Problem to solve:
Copy down all of the data underneath, exactly as shown.

──────── Source excerpt ────────

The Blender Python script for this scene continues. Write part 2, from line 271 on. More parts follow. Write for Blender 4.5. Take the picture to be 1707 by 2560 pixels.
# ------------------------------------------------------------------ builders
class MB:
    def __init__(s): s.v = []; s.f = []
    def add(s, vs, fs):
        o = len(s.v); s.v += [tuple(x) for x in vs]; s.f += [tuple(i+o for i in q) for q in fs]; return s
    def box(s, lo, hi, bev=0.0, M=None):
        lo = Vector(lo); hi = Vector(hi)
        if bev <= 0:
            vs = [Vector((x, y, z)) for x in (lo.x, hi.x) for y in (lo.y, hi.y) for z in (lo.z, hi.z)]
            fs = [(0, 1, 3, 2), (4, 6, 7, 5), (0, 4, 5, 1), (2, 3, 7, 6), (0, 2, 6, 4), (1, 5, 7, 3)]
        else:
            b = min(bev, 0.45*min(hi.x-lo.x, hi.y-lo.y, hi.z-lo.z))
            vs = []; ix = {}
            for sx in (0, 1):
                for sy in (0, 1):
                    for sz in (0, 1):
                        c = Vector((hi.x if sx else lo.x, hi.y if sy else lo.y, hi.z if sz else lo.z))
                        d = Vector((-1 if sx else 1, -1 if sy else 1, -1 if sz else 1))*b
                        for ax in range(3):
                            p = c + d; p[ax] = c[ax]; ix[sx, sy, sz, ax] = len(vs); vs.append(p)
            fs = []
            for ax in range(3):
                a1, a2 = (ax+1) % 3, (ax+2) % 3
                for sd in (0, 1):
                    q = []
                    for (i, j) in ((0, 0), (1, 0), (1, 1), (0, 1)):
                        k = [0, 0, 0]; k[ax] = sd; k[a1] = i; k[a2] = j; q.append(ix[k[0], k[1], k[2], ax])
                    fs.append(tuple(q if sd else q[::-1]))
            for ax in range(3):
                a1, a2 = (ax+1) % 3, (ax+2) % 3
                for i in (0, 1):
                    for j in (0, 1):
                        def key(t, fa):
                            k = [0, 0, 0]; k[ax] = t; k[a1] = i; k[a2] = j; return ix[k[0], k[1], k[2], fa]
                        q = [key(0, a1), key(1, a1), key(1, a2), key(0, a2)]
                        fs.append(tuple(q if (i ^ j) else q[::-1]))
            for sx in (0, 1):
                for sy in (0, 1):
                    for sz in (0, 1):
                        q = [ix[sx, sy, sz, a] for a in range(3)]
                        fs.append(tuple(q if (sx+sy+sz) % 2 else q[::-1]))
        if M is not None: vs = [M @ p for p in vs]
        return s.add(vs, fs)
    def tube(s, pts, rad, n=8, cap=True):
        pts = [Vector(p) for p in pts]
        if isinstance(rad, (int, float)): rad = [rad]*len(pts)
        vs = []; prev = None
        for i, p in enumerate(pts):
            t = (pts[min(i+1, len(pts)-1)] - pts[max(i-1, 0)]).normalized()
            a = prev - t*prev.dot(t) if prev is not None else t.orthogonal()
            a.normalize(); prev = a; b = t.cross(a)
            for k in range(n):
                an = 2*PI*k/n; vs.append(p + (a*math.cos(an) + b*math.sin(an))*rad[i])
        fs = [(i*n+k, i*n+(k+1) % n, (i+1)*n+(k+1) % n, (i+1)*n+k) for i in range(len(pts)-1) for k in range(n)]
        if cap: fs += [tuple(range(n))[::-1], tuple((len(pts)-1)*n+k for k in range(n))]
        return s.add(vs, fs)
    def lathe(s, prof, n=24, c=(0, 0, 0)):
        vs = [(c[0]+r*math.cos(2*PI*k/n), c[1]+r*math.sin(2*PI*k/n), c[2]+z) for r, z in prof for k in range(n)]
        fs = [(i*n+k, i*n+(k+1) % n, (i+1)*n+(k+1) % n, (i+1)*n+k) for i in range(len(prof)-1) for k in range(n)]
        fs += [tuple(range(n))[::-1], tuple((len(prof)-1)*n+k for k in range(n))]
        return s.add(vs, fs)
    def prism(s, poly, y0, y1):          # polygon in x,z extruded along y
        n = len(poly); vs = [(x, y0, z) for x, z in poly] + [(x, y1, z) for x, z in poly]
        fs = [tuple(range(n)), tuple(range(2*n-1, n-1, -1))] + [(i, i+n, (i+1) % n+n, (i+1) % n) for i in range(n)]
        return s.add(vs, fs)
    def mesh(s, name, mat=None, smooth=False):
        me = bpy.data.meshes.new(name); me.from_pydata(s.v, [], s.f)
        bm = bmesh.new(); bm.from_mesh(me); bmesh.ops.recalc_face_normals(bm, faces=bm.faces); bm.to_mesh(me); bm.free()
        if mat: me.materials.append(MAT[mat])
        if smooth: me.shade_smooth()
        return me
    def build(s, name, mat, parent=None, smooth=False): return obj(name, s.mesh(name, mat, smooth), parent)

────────

Exercise solution:
The Blender Python script for this scene continues. Write part 2, from line 271 on. More parts follow. Write for Blender 4.5. Take the picture to be 1707 by 2560 pixels.
# ------------------------------------------------------------------ builders
class MB:
    def __init__(s): s.v = []; s.f = []
    def add(s, vs, fs):
        o = len(s.v); s.v += [tuple(x) for x in vs]; s.f += [tuple(i+o for i in q) for q in fs]; return s
    def box(s, lo, hi, bev=0.0, M=None):
        lo = Vector(lo); hi = Vector(hi)
        if bev <= 0:
            vs = [Vector((x, y, z)) for x in (lo.x, hi.x) for y in (lo.y, hi.y) for z in (lo.z, hi.z)]
            fs = [(0, 1, 3, 2), (4, 6, 7, 5), (0, 4, 5, 1), (2, 3, 7, 6), (0, 2, 6, 4), (1, 5, 7, 3)]
        else:
            b = min(bev, 0.45*min(hi.x-lo.x, hi.y-lo.y, hi.z-lo.z))
            vs = []; ix = {}
            for sx in (0, 1):
                for sy in (0, 1):
                    for sz in (0, 1):
                        c = Vector((hi.x if sx else lo.x, hi.y if sy else lo.y, hi.z if sz else lo.z))
                        d = Vector((-1 if sx else 1, -1 if sy else 1, -1 if sz else 1))*b
                        for ax in range(3):
                            p = c + d; p[ax] = c[ax]; ix[sx, sy, sz, ax] = len(vs); vs.append(p)
            fs = []
            for ax in range(3):
                a1, a2 = (ax+1) % 3, (ax+2) % 3
                for sd in (0, 1):
                    q = []
                    for (i, j) in ((0, 0), (1, 0), (1, 1), (0, 1)):
                        k = [0, 0, 0]; k[ax] = sd; k[a1] = i; k[a2] = j; q.append(ix[k[0], k[1], k[2], ax])
                    fs.append(tuple(q if sd else q[::-1]))
            for ax in range(3):
                a1, a2 = (ax+1) % 3, (ax+2) % 3
                for i in (0, 1):
                    for j in (0, 1):
                        def key(t, fa):
                            k = [0, 0, 0]; k[ax] = t; k[a1] = i; k[a2] = j; return ix[k[0], k[1], k[2], fa]
                        q = [key(0, a1), key(1, a1), key(1, a2), key(0, a2)]
                        fs.append(tuple(q if (i ^ j) else q[::-1]))
            for sx in (0, 1):
                for sy in (0, 1):
                    for sz in (0, 1):
                        q = [ix[sx, sy, sz, a] for a in range(3)]
                        fs.append(tuple(q if (sx+sy+sz) % 2 else q[::-1]))
        if M is not None: vs = [M @ p for p in vs]
        return s.add(vs, fs)
    def tube(s, pts, rad, n=8, cap=True):
        pts = [Vector(p) for p in pts]
        if isinstance(rad, (int, float)): rad = [rad]*len(pts)
        vs = []; prev = None
        for i, p in enumerate(pts):
            t = (pts[min(i+1, len(pts)-1)] - pts[max(i-1, 0)]).normalized()
            a = prev - t*prev.dot(t) if prev is not None else t.orthogonal()
            a.normalize(); prev = a; b = t.cross(a)
            for k in range(n):
                an = 2*PI*k/n; vs.append(p + (a*math.cos(an) + b*math.sin(an))*rad[i])
        fs = [(i*n+k, i*n+(k+1) % n, (i+1)*n+(k+1) % n, (i+1)*n+k) for i in range(len(pts)-1) for k in range(n)]
        if cap: fs += [tuple(range(n))[::-1], tuple((len(pts)-1)*n+k for k in range(n))]
        return s.add(vs, fs)
    def lathe(s, prof, n=24, c=(0, 0, 0)):
        vs = [(c[0]+r*math.cos(2*PI*k/n), c[1]+r*math.sin(2*PI*k/n), c[2]+z) for r, z in prof for k in range(n)]
        fs = [(i*n+k, i*n+(k+1) % n, (i+1)*n+(k+1) % n, (i+1)*n+k) for i in range(len(prof)-1) for k in range(n)]
        fs += [tuple(range(n))[::-1], tuple((len(prof)-1)*n+k for k in range(n))]
        return s.add(vs, fs)
    def prism(s, poly, y0, y1):          # polygon in x,z extruded along y
        n = len(poly); vs = [(x, y0, z) for x, z in poly] + [(x, y1, z) for x, z in poly]
        fs = [tuple(range(n)), tuple(range(2*n-1, n-1, -1))] + [(i, i+n, (i+1) % n+n, (i+1) % n) for i in range(n)]
        return s.add(vs, fs)
    def mesh(s, name, mat=None, smooth=False):
        me = bpy.data.meshes.new(name); me.from_pydata(s.v, [], s.f)
        bm = bmesh.new(); bm.from_mesh(me); bmesh.ops.recalc_face_normals(bm, faces=bm.faces); bm.to_mesh(me); bm.free()
        if mat: me.materials.append(MAT[mat])
        if smooth: me.shade_smooth()
        return me
    def build(s, name, mat, parent=None, smooth=False): return obj(name, s.mesh(name, mat, smooth), parent)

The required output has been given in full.